I also made a short (more-or-less imaginary) foray into the world of photography. I’ve always been interested, but so many people are taking it up these days that picture taking has become a little less alluring to me. My mom has a big fancy dSLR, which I borrow whenever I have the chance, and I use the manual settings on my cute little point-and-shoot all the time, but beyond that I haven’t really worked at it. I guess I feel limited by not having the right equipment, although I harbour a guilty suspicion that if I were to get a fancy shmancy camera it would sit on my shelf and collect dust most of the time.
I’ve talked about getting into painting, and jewelry making, cooking and baking, and all manner of creative artsy things that you can take pictures of and post on your facebook page to impress people (although if that’s my motivation, I’m better off not doing anything at all).
But the one thing I have always returned to in spite of myself, and in spite of my doubts and fears, unease and insecurity, is writing. Hence this blog. I tend to shy away from the public eye, but I have decided that I need that extra push to motivate me to become a better writer. And what better than the knowledge that other people will be reading my writing? So here it is: my very own blog.

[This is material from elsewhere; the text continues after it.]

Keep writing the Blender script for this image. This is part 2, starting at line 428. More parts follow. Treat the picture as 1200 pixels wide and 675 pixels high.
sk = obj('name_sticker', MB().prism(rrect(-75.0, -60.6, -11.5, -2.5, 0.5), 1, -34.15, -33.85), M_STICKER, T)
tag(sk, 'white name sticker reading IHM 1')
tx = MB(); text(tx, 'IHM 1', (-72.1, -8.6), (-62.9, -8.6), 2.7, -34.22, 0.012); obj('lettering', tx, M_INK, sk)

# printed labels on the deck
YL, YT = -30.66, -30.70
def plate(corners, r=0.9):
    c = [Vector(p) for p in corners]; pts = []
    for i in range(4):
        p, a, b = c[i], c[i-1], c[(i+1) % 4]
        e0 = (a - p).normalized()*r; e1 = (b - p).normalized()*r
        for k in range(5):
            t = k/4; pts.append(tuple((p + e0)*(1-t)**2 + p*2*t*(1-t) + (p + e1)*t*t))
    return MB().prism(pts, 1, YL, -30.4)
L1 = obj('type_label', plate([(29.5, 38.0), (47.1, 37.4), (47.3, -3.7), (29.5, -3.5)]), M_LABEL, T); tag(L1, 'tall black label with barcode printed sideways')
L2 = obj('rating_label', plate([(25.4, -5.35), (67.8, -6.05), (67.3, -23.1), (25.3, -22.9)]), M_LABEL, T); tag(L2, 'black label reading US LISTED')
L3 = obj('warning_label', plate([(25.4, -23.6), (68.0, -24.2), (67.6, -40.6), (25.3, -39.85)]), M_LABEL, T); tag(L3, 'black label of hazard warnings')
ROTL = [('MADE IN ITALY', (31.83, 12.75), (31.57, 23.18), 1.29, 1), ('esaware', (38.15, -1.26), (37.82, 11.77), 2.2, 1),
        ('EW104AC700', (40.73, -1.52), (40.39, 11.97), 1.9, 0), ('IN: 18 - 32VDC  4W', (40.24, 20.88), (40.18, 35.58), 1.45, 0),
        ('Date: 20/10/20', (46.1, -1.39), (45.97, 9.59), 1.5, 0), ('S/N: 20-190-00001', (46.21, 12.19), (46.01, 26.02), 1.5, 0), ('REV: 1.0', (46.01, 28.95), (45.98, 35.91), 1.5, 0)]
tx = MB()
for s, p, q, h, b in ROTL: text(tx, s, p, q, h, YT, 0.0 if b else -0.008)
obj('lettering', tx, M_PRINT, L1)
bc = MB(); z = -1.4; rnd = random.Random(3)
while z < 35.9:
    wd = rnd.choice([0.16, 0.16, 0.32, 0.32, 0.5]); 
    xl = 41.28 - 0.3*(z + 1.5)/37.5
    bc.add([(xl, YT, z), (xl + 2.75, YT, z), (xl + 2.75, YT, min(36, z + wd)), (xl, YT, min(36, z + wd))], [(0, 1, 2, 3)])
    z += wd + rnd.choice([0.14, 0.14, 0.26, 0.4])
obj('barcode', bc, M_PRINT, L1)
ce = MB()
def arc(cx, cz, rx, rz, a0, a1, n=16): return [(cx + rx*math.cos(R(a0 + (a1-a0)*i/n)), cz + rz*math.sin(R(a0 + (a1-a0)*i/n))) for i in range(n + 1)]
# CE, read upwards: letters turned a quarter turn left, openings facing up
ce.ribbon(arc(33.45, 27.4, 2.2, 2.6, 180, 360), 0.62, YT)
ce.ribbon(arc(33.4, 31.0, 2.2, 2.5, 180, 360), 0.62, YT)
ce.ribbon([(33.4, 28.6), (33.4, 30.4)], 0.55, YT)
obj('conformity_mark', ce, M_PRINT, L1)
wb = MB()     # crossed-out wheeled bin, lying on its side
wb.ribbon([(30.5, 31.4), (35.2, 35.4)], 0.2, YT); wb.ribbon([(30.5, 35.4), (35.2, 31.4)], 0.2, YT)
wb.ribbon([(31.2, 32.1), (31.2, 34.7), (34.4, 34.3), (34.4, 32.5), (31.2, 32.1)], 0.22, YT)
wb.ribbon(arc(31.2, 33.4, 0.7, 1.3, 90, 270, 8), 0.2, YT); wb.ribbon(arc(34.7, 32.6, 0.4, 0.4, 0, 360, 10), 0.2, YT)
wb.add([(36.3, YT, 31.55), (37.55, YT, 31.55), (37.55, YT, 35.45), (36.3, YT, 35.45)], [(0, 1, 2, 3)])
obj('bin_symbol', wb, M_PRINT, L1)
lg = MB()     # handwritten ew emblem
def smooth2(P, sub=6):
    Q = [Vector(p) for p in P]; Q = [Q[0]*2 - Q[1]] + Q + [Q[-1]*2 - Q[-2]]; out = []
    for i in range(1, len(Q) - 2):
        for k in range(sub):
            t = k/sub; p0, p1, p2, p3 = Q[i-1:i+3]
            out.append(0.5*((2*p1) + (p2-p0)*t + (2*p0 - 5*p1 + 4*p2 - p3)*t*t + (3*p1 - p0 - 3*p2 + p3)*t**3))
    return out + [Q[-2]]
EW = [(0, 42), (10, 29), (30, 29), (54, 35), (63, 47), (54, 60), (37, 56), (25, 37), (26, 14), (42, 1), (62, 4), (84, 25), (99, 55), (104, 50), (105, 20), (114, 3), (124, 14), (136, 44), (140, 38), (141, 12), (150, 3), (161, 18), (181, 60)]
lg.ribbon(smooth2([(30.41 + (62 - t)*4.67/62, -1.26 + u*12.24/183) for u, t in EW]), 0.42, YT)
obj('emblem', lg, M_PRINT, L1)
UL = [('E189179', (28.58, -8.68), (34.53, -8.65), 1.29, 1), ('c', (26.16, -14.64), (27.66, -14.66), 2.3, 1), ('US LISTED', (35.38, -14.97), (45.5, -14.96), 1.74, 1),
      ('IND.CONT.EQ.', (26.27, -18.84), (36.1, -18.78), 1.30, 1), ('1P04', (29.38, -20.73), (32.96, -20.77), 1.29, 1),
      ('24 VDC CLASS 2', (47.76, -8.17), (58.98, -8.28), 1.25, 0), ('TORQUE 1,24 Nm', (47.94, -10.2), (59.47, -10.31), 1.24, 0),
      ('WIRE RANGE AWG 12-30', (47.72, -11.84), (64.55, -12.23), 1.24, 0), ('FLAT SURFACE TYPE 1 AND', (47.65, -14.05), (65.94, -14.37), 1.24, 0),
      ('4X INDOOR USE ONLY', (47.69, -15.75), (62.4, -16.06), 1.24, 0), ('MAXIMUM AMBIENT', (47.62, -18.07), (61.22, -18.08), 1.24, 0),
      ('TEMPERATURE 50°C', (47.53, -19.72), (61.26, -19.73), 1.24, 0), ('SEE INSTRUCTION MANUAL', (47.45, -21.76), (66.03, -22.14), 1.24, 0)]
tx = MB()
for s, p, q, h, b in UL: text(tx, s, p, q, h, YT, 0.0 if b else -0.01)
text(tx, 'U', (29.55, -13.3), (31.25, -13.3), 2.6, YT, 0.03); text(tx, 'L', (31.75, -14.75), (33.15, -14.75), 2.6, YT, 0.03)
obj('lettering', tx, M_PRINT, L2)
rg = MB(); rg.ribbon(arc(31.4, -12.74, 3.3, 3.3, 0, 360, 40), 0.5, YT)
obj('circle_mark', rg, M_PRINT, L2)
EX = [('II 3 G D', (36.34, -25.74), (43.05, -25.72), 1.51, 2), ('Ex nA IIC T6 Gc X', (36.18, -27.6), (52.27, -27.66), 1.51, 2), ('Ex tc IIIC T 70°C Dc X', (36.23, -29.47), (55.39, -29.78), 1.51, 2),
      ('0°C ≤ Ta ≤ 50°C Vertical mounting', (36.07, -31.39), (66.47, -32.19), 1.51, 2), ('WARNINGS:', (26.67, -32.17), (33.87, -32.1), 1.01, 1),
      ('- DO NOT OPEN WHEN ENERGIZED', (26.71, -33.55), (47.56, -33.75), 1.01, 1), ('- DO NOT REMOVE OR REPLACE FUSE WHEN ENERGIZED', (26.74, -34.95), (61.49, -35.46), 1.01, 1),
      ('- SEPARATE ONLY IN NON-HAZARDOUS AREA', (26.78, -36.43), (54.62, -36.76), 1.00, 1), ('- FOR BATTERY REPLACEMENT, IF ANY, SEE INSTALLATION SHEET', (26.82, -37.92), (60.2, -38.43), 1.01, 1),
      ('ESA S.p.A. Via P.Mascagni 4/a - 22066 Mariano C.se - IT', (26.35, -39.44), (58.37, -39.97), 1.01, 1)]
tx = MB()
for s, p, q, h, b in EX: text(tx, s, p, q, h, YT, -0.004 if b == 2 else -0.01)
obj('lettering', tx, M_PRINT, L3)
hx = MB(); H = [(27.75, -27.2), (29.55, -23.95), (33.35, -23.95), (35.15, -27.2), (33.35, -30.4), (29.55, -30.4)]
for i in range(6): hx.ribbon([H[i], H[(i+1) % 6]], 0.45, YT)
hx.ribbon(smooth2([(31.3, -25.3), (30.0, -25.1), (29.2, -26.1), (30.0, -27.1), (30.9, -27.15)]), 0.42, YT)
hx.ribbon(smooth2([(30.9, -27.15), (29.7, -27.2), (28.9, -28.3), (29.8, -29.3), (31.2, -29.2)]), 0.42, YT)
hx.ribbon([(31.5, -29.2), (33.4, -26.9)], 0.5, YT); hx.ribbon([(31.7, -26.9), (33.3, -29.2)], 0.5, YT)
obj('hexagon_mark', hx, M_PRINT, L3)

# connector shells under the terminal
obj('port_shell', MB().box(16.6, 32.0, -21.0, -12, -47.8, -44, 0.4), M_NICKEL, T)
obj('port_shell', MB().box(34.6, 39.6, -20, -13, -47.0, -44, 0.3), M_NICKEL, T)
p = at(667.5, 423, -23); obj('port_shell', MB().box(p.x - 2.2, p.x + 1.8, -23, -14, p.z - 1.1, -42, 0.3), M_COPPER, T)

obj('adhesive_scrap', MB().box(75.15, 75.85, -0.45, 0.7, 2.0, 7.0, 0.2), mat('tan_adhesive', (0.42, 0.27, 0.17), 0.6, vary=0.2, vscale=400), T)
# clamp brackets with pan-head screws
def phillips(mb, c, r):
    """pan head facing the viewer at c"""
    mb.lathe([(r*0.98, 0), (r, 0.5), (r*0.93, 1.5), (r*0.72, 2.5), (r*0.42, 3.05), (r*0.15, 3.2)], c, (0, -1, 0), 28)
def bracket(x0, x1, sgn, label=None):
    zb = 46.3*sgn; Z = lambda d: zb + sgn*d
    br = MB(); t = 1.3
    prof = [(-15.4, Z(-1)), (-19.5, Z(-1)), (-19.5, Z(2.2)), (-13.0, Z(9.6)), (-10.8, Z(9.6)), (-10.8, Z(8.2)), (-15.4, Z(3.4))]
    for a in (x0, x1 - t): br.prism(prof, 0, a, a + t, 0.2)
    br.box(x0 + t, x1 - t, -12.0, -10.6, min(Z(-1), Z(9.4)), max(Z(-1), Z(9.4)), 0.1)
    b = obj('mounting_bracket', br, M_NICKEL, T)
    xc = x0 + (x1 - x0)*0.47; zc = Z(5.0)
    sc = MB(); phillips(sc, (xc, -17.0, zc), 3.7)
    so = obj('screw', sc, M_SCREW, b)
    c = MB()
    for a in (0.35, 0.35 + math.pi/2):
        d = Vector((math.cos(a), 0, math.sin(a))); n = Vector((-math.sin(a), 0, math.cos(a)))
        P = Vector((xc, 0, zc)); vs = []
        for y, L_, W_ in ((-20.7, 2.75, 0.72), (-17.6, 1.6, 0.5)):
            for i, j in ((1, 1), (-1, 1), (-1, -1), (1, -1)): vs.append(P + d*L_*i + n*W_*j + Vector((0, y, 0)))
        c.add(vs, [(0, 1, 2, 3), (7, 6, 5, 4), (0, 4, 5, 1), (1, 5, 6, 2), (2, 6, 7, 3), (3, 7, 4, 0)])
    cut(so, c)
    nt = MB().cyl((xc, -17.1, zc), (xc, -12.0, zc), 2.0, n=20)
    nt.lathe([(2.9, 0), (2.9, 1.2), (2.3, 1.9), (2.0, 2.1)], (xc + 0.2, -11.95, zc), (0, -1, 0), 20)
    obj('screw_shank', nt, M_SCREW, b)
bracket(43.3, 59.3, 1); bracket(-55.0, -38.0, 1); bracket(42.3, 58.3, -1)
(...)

I am hoping to take inspiration from three fabulous artists I know:
The first is Jalianne Li, a close friend of mine from university who has taken up professional contemporary dance in the modern city of London, England. From J I hope to learn courage, to step out into the unknown and have faith in myself.
The second is Katia Grubisic, a Montreal poet who led a poetry workshop I participated in just over a year ago. From her I hope to learn non-judgemental acceptance and creative, no-holds-barred exploration, as she taught us through her poetry exercises.
The third is Amy Henderson, musician and choir director, who directs the choir I sing in, Les Muses Chorale, and has been my voice teacher in Montreal. From Amy I hope to learn love and playfulness for and with my art. That it may bring much joy to many people, as hers does.